As I mentioned, Gnome is the default desktop environment for Ubuntu, and it is the only option that comes with the initial installation. There is an Ubuntu variant called Kubuntu that has KDE as the native environment, and I was considering giving that a shot sometime soon, but after doing some reading on the Ubuntu Forums, I learned that using both is quite easy, and that I just have to download it from the software repositories and install it. This I did, and I got a chance to give it a whirl. Here's a screenshot:



My first impression is that everything is blue (I changed the default blue background to the photograph you see), which is a shock after the orange-brown "Human" theme of Ubuntu's Gnome. All of my installed files and programs are still available, plus a positive slew of KDE programs: games, widgets, educational software, and many others. With the Gnome programs also available in each menu, I'm actually having a hard time finding anything. One thing about KDE that grates on my nerves a little is that all of its applications either begin with the letter "K" (Konqueror - the default browser, KNotes, KPilot, etc.) or have the letter "K" prominently in the name.

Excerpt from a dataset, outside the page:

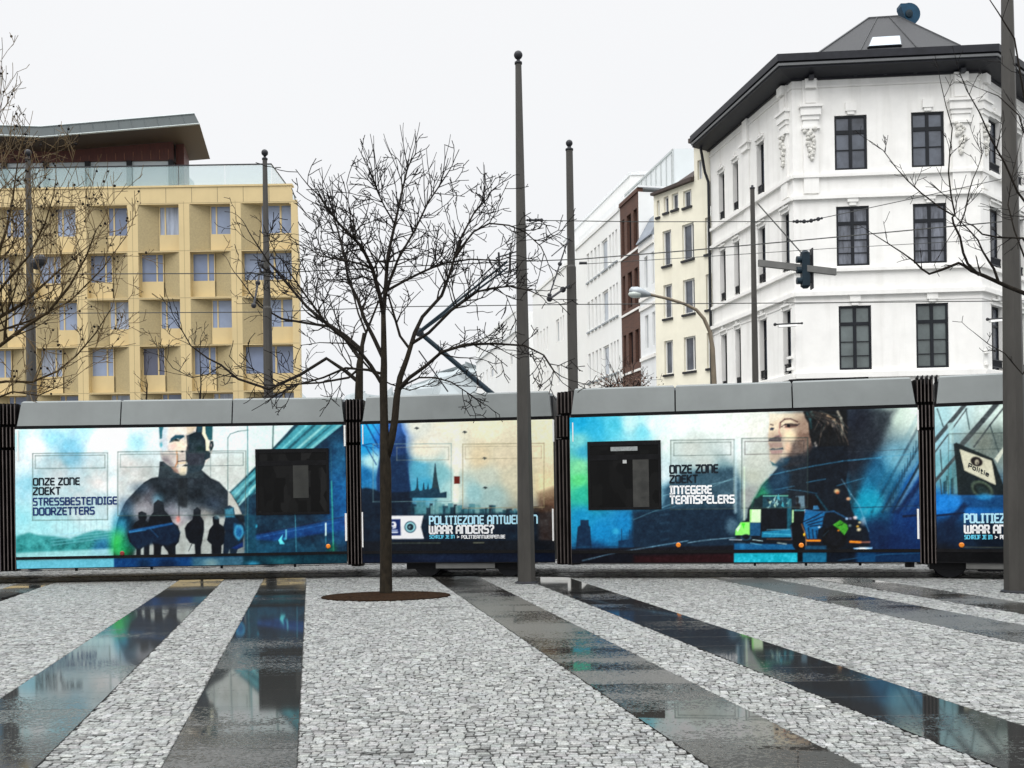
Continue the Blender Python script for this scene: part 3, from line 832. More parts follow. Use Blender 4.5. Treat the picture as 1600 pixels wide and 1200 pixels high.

The names also often don't correlate with any function of the program ("Kaffeine" is a music player, I learned), which makes the menus a little more overwhelming. This is strange (in my view) for a program touted for its usability. Here's a shot of the screen with the start menu:



The other thing I noticed is that KDE looks a lot like Windows, and moving from Windows to KDE, at least visually, would be a more intuitive switch. Other things to mention:

  • I found that Firefox does not display as well in KDE. The default text size is too small.
  • Konqueror, the native Internet browser and file manager is very nice, and in some ways, I like it better than Firefox. It actually resembles Opera a little.
  • The "eye candy" factor is quite impressive. It seems that Linux desktop environments rival Windows Vista and Mac in this respect.
There are many features and applications I have yet to explore. I'll report back when I have more to say!